*What is expected:*
Extract all of the entries and give them again, word for word.

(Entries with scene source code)
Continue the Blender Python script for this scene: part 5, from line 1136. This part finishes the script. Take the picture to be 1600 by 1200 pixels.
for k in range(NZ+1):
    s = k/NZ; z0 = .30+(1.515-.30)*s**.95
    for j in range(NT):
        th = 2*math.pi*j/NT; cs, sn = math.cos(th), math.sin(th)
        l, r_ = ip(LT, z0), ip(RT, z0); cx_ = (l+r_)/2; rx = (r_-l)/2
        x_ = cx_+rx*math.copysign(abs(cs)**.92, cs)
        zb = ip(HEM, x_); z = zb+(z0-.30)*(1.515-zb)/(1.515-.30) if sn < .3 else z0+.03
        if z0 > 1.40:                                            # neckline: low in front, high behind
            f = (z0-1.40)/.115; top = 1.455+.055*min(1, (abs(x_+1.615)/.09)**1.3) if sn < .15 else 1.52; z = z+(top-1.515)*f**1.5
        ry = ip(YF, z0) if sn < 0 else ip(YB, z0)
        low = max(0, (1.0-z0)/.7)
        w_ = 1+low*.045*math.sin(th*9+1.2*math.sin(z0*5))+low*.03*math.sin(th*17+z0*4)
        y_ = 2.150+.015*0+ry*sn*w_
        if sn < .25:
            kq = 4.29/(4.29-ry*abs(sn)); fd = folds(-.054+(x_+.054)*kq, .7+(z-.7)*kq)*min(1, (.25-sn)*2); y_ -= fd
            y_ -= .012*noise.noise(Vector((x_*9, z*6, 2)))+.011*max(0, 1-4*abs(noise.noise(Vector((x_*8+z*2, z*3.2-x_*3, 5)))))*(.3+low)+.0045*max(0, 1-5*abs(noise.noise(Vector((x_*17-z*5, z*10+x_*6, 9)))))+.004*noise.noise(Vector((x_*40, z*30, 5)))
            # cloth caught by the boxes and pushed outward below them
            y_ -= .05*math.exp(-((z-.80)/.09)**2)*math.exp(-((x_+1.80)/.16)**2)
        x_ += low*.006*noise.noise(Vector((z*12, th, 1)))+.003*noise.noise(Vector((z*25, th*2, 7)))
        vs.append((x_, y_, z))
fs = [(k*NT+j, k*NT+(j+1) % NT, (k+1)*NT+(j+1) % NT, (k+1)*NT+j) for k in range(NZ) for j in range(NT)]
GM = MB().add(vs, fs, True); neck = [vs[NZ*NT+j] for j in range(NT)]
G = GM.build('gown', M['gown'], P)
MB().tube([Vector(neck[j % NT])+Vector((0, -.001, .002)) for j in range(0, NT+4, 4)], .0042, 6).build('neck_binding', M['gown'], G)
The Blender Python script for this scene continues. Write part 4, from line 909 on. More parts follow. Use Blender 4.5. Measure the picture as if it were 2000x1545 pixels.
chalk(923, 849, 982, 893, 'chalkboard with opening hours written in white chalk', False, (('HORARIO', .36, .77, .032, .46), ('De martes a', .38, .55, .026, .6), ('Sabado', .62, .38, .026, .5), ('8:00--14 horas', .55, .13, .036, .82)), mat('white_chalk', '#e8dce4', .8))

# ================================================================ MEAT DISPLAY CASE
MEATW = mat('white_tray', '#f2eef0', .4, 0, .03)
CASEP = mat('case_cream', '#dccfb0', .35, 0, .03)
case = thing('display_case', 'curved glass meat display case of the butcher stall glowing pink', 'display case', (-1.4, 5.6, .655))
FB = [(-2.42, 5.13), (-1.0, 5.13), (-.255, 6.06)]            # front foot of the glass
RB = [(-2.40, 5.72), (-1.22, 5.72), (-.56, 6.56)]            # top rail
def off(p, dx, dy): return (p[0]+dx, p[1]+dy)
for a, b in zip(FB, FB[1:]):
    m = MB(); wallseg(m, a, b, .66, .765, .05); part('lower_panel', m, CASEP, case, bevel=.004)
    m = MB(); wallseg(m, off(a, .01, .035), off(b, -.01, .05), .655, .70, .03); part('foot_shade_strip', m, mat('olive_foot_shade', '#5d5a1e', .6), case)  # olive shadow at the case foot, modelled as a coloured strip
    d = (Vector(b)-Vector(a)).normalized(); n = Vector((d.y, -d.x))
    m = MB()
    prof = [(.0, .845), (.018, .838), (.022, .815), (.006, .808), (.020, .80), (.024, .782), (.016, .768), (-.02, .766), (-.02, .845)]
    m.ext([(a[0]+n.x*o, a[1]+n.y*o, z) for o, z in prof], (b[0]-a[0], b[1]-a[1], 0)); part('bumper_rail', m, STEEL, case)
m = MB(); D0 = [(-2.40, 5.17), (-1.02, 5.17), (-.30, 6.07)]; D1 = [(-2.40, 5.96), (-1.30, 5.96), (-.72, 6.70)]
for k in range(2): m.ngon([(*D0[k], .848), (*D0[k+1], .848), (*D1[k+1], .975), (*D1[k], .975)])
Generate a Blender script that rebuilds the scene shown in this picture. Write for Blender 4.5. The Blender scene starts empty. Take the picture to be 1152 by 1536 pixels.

*Correct response:*
Continue the Blender Python script for this scene: part 5, from line 1136. This part finishes the script. Take the picture to be 1600 by 1200 pixels.
for k in range(NZ+1):
    s = k/NZ; z0 = .30+(1.515-.30)*s**.95
    for j in range(NT):
        th = 2*math.pi*j/NT; cs, sn = math.cos(th), math.sin(th)
        l, r_ = ip(LT, z0), ip(RT, z0); cx_ = (l+r_)/2; rx = (r_-l)/2
        x_ = cx_+rx*math.copysign(abs(cs)**.92, cs)
        zb = ip(HEM, x_); z = zb+(z0-.30)*(1.515-zb)/(1.515-.30) if sn < .3 else z0+.03
        if z0 > 1.40:                                            # neckline: low in front, high behind
            f = (z0-1.40)/.115; top = 1.455+.055*min(1, (abs(x_+1.615)/.09)**1.3) if sn < .15 else 1.52; z = z+(top-1.515)*f**1.5
        ry = ip(YF, z0) if sn < 0 else ip(YB, z0)
        low = max(0, (1.0-z0)/.7)
        w_ = 1+low*.045*math.sin(th*9+1.2*math.sin(z0*5))+low*.03*math.sin(th*17+z0*4)
        y_ = 2.150+.015*0+ry*sn*w_
        if sn < .25:
            kq = 4.29/(4.29-ry*abs(sn)); fd = folds(-.054+(x_+.054)*kq, .7+(z-.7)*kq)*min(1, (.25-sn)*2); y_ -= fd
            y_ -= .012*noise.noise(Vector((x_*9, z*6, 2)))+.011*max(0, 1-4*abs(noise.noise(Vector((x_*8+z*2, z*3.2-x_*3, 5)))))*(.3+low)+.0045*max(0, 1-5*abs(noise.noise(Vector((x_*17-z*5, z*10+x_*6, 9)))))+.004*noise.noise(Vector((x_*40, z*30, 5)))
            # cloth caught by the boxes and pushed outward below them
            y_ -= .05*math.exp(-((z-.80)/.09)**2)*math.exp(-((x_+1.80)/.16)**2)
        x_ += low*.006*noise.noise(Vector((z*12, th, 1)))+.003*noise.noise(Vector((z*25, th*2, 7)))
        vs.append((x_, y_, z))
fs = [(k*NT+j, k*NT+(j+1) % NT, (k+1)*NT+(j+1) % NT, (k+1)*NT+j) for k in range(NZ) for j in range(NT)]
GM = MB().add(vs, fs, True); neck = [vs[NZ*NT+j] for j in range(NT)]
G = GM.build('gown', M['gown'], P)
MB().tube([Vector(neck[j % NT])+Vector((0, -.001, .002)) for j in range(0, NT+4, 4)], .0042, 6).build('neck_binding', M['gown'], G)
The Blender Python script for this scene continues. Write part 4, from line 909 on. More parts follow. Use Blender 4.5. Measure the picture as if it were 2000x1545 pixels.
chalk(923, 849, 982, 893, 'chalkboard with opening hours written in white chalk', False, (('HORARIO', .36, .77, .032, .46), ('De martes a', .38, .55, .026, .6), ('Sabado', .62, .38, .026, .5), ('8:00--14 horas', .55, .13, .036, .82)), mat('white_chalk', '#e8dce4', .8))

# ================================================================ MEAT DISPLAY CASE
MEATW = mat('white_tray', '#f2eef0', .4, 0, .03)
CASEP = mat('case_cream', '#dccfb0', .35, 0, .03)
case = thing('display_case', 'curved glass meat display case of the butcher stall glowing pink', 'display case', (-1.4, 5.6, .655))
FB = [(-2.42, 5.13), (-1.0, 5.13), (-.255, 6.06)]            # front foot of the glass
RB = [(-2.40, 5.72), (-1.22, 5.72), (-.56, 6.56)]            # top rail
def off(p, dx, dy): return (p[0]+dx, p[1]+dy)
for a, b in zip(FB, FB[1:]):
    m = MB(); wallseg(m, a, b, .66, .765, .05); part('lower_panel', m, CASEP, case, bevel=.004)
    m = MB(); wallseg(m, off(a, .01, .035), off(b, -.01, .05), .655, .70, .03); part('foot_shade_strip', m, mat('olive_foot_shade', '#5d5a1e', .6), case)  # olive shadow at the case foot, modelled as a coloured strip
    d = (Vector(b)-Vector(a)).normalized(); n = Vector((d.y, -d.x))
    m = MB()
    prof = [(.0, .845), (.018, .838), (.022, .815), (.006, .808), (.020, .80), (.024, .782), (.016, .768), (-.02, .766), (-.02, .845)]
    m.ext([(a[0]+n.x*o, a[1]+n.y*o, z) for o, z in prof], (b[0]-a[0], b[1]-a[1], 0)); part('bumper_rail', m, STEEL, case)
m = MB(); D0 = [(-2.40, 5.17), (-1.02, 5.17), (-.30, 6.07)]; D1 = [(-2.40, 5.96), (-1.30, 5.96), (-.72, 6.70)]
for k in range(2): m.ngon([(*D0[k], .848), (*D0[k+1], .848), (*D1[k+1], .975), (*D1[k], .975)])
Generate a Blender script that rebuilds the scene shown in this picture. Write for Blender 4.5. The Blender scene starts empty. Take the picture to be 1152 by 1536 pixels.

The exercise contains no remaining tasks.